The long-rumored undersea thriller Deeper has finally secured its full dive team, and the headliners are formidable. Deadline confirms that Academy Award–nominee Ana de Armas will join Tom Cruise in the big-budget project, a genre mash-up promising equal parts claustrophobic tension and cosmic horror. The news ends months of speculation that began when paparazzi captured Cruise and de Armas chatting animatedly at several awards-season events. Gossip columns spun a romance narrative, but insiders now reveal the duo were comparing dive-computer readouts and discussing regulator drills for a film that has lurked in development hell since 2016.

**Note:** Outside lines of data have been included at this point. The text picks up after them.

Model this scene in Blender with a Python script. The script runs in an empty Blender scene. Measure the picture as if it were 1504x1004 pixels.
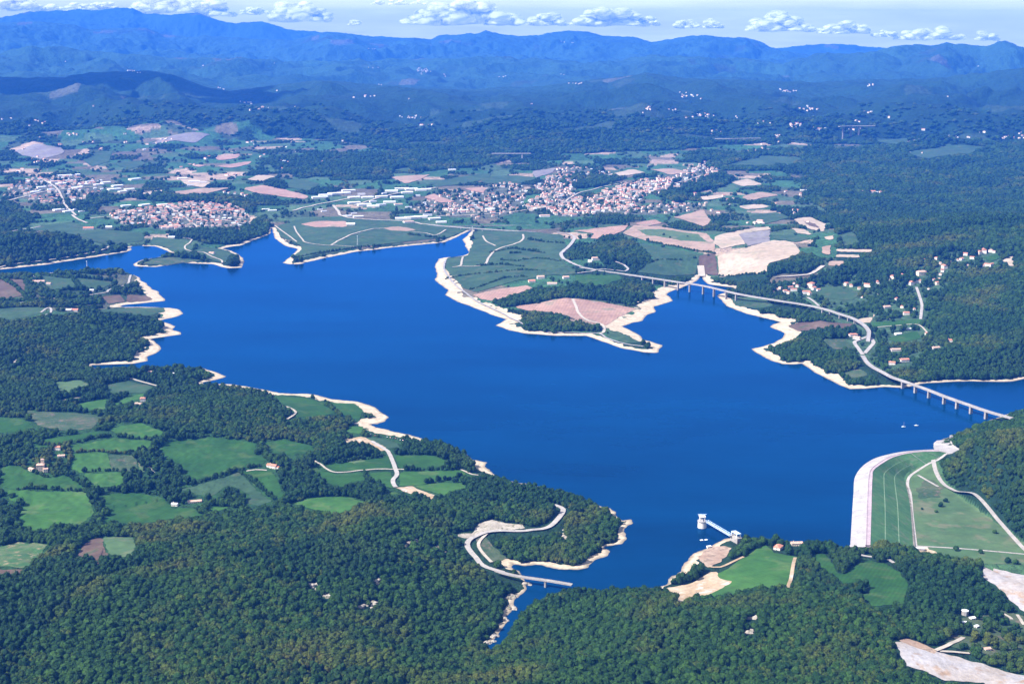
import bpy, bmesh, math, random
import numpy as np
from mathutils import Vector, Matrix
R = math.radians
rng = random.Random(7)
nrng = np.random.default_rng(7)
scene = bpy.context.scene
COL = scene.collection

# ------------------------------------------------------------------ camera
CAMH = 900.0
F = 2089.0            # focal length in photo pixels (1504 wide)
PITCH = R(12.34)
cp, sp = math.cos(PITCH), math.sin(PITCH)
cam_d = bpy.data.cameras.new('camera'); cam = bpy.data.objects.new('camera', cam_d)
COL.objects.link(cam); scene.camera = cam
cam.location = (0, 0, CAMH); cam.rotation_euler = (R(90) - PITCH, 0, 0)
cam_d.sensor_width = 36; cam_d.lens = F * 36 / 1504
cam_d.clip_start = 5; cam_d.clip_end = 200000

def ray(px, py):
    u = (px - 752) / F; v = (502 - py) / F
    return u, cp + v * sp, -sp + v * cp      # x, y, z (not normalised)
def on_plane(px, py, z):
    a, b, c = ray(px, py)
    t = (z - CAMH) / c
    return (a * t, b * t)

# ------------------------------------------------------------------ noise
_perm = nrng.permutation(256); _perm = np.concatenate([_perm, _perm, _perm])
_gr = np.stack([np.cos(np.arange(256) * 2 * np.pi / 256 * 37), np.sin(np.arange(256) * 2 * np.pi / 256 * 37)], 1)
def noise(x, y):
    xi = np.floor(x).astype(np.int64); yi = np.floor(y).astype(np.int64)
    xf = x - xi; yf = y - yi
    u = xf ** 3 * (xf * (xf * 6 - 15) + 10); v = yf ** 3 * (yf * (yf * 6 - 15) + 10)
    def g(i, j):
        h = _perm[_perm[(xi + i) & 255] + ((yi + j) & 255)]
        gg = _gr[h]
        return gg[..., 0] * (xf - i) + gg[..., 1] * (yf - j)
    a = g(0, 0) * (1 - u) + g(1, 0) * u; b = g(0, 1) * (1 - u) + g(1, 1) * u
    return (a * (1 - v) + b * v) * 1.5
def fbm(x, y, o=4, lac=2.03, gain=.5):
    s = 0; a = 1; t = 0
    for k in range(o):
        s = s + a * noise(x + 17.3 * k, y - 9.1 * k); t += a; a *= gain; x = x * lac; y = y * lac
    return s / t
def hash2(i, j, k=0):
    v = np.sin(i * 127.1 + j * 311.7 + k * 74.7) * 43758.5453
    return v - np.floor(v)
def worley(x, y):
    xi = np.floor(x); yi = np.floor(y)
    f1 = np.full(x.shape, 9.); f2 = np.full(x.shape, 9.); ci = np.zeros(x.shape); cj = np.zeros(x.shape)
    for i in (-1, 0, 1):
        for j in (-1, 0, 1):
            a = xi + i; b = yi + j
            d = np.hypot(a + .15 + .7 * hash2(a, b, 1) - x, b + .15 + .7 * hash2(a, b, 2) - y)
            n = d < f1
            f2 = np.where(n, f1, np.minimum(f2, d)); ci = np.where(n, a, ci); cj = np.where(n, b, cj); f1 = np.where(n, d, f1)
    return f1, f2, ci, cj
def sstep(a, b, x):
    t = np.clip((x - a) / (b - a), 0, 1); return t * t * (3 - 2 * t)

# ------------------------------------------------------------------ signed distances
def seg_dist(x, y, P, closed=False, attr=None):
    """distance from points to polyline P (n,2); optionally value of attr at the closest point"""
    best = np.full(x.shape, 1e12); av = np.zeros(x.shape)
    n = len(P)
    for k in range(n if closed else n - 1):
        ax, ay = P[k]; bx, by = P[(k + 1) % n]
        dx, dy = bx - ax, by - ay; L = dx * dx + dy * dy + 1e-9
        t = np.clip(((x - ax) * dx + (y - ay) * dy) / L, 0, 1)
        d = (ax + t * dx - x) ** 2 + (ay + t * dy - y) ** 2
        m = d < best
        if attr is not None: av = np.where(m, attr[k] * (1 - t) + attr[(k + 1) % n] * t, av)
        best = np.where(m, d, best)
    return np.sqrt(best), av
def inside(x, y, P):
    c = np.zeros(x.shape, bool); n = len(P)
    for k in range(n):
        ax, ay = P[k]; bx, by = P[(k + 1) % n]
        if ay == by: continue
        m = (ay > y) != (by > y)
        c ^= m & (x < (bx - ax) * (y - ay) / (by - ay) + ax)
    return c
def poly_sd(x, y, P):
    d, _ = seg_dist(x, y, P, True)
    return np.where(inside(x, y, P), d, -d)        # positive inside
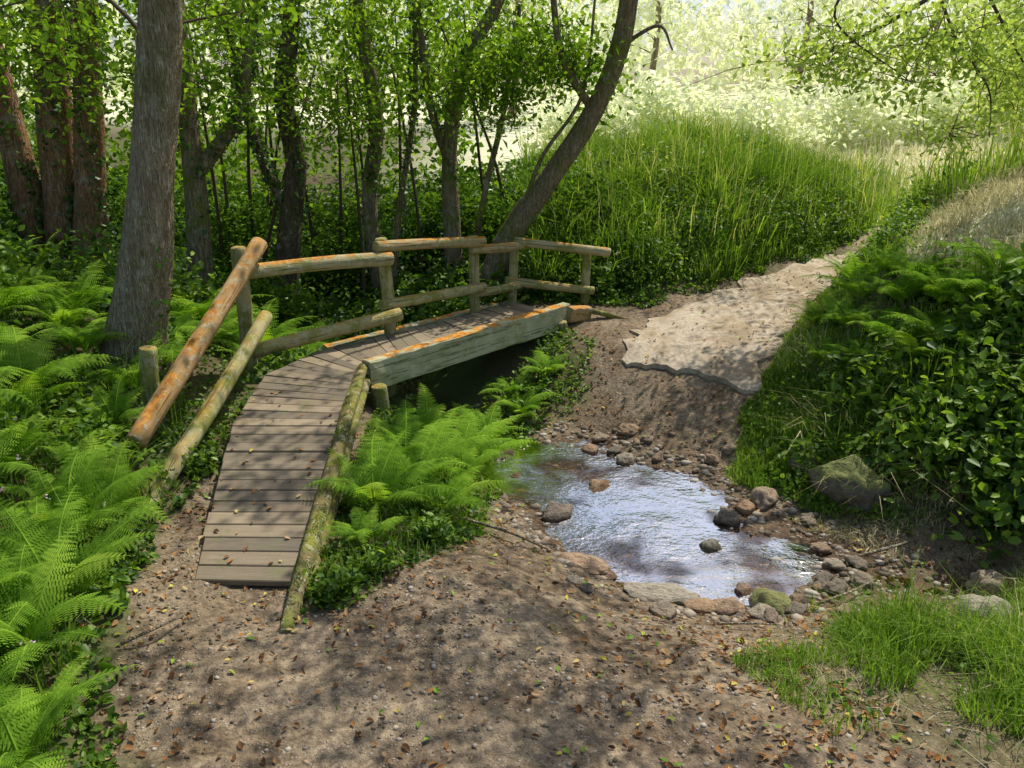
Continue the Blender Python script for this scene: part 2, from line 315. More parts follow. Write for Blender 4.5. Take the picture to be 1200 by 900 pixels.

Deeper originated from a spec script by Max Landis that MGM snapped up eight years ago. The original treatment followed a disgraced astronaut hired to pilot a prototype submersible into an uncharted trench—an assignment that quickly mutates into a nightmare when the crew confronts an otherworldly presence. Sources close to production say Cruise was attracted to the idea as a spiritual counterweight to his long-gestating outer-space movie: “We’ve charted the skies. The abyss is humanity’s last shadow.” Once Cruise officially boarded, he brought in frequent creative partner Christopher McQuarrie to rework the screenplay. Observers expect McQuarrie’s draft to lean harder into psychological suspense, while still making room for the practical stunt spectacle that has become Cruise’s calling card.
Steering the vessel is director Doug Liman, reuniting with Cruise after the critical hits Edge of Tomorrow and American Made. Liman’s real-world diving résumé—he is reportedly certified for 100-foot wreck penetrations—has informed pre-production. The plan is to combine massive water-tank sets at Leavesden with location shoots in Malta’s Blue Grotto and Iceland’s Silfra fissure, where divers can film between continental plates. Early concept art teases labyrinthine lava tubes illuminated by bioluminescent fauna, plus the remains of a Cold War spy sub dangling over a geothermal vent. Visual effects will extend these practical builds, but executives insist the actors will spend plenty of time submerged “for authenticity you can’t fake in post.”
De Armas will portray Dr. Camila Vega, an oceanographer recruited for her expertise in extremophile life forms. Character notes describe Vega as brilliant yet haunted by a prior deep-sea mishap—an emotional anchor intended to contrast Cruise’s obsessive pilot Zach Holloway, who views the trench as a last shot at redemption. Both stars have begun intensive conditioning under free-diving legend Mandy-Rae Krack. Studio insiders report Cruise recently hit a personal best of six minutes and fifteen seconds on a static breath-hold, while de Armas cracked four minutes during her third week of training. Safety divers have nicknamed the pair “Abyss Twins” for refusing surface breaks during multi-take rehearsals.
The money factor remains the final wrinkle. With an estimated budget hovering around $200 million—covering specialized submersible rigs, LED-volume seascapes, and a reported 12-week shoot in open water—Warner Bros. balked earlier this spring. Cruise and McQuarrie are now fielding offers; industry chatter pegs Universal as the front-runner, given its profitable collaboration on Top Gun: Maverick and Liman’s earlier Bourne hits. Streaming giants Amazon and Apple have also kicked the tires but may view theatrical exclusivity as crucial to recouping costs on a project designed for giant screens and immersive sound.
Timing is advantageous. Cruise’s Mission: Impossible – The Final Reckoning is tracking for a $70 million+ domestic launch over Memorial Day, and de Armas’s Ballerina is projected to open around $40 million two weeks later. Strong performances would bolster confidence that a Cruise-de Armas pairing can anchor original IP. Should financing close by late summer, cameras could roll in early 2025, slotting Deeper for a prime summer-2026 or holiday-2026 release window. That timeline dovetails with Cruise’s recently wrapped—still untitled—Alejandro G. Iñárritu drama, now dated for October 2, 2026, after taking the slot vacated by The Batman Part II.
Meanwhile, Cruise and McQuarrie remain committed to their extraterrestrial collaboration with NASA and SpaceX, but insiders claim the actor wants to “conquer the abyss before blasting off.” If Deeper moves forward, it will mark the latest escalation in Cruise’s quest to redefine big-screen immersion: from dangling off the Burj Khalifa to piloting real fighter jets, and now venturing miles below the thermocline to confront whatever nightmares lurk where sunlight dies. Paired with de Armas—quickly becoming action cinema’s most versatile new weapon—Deeper could submerge audiences in a realm of terror and wonder no blockbuster has explored before.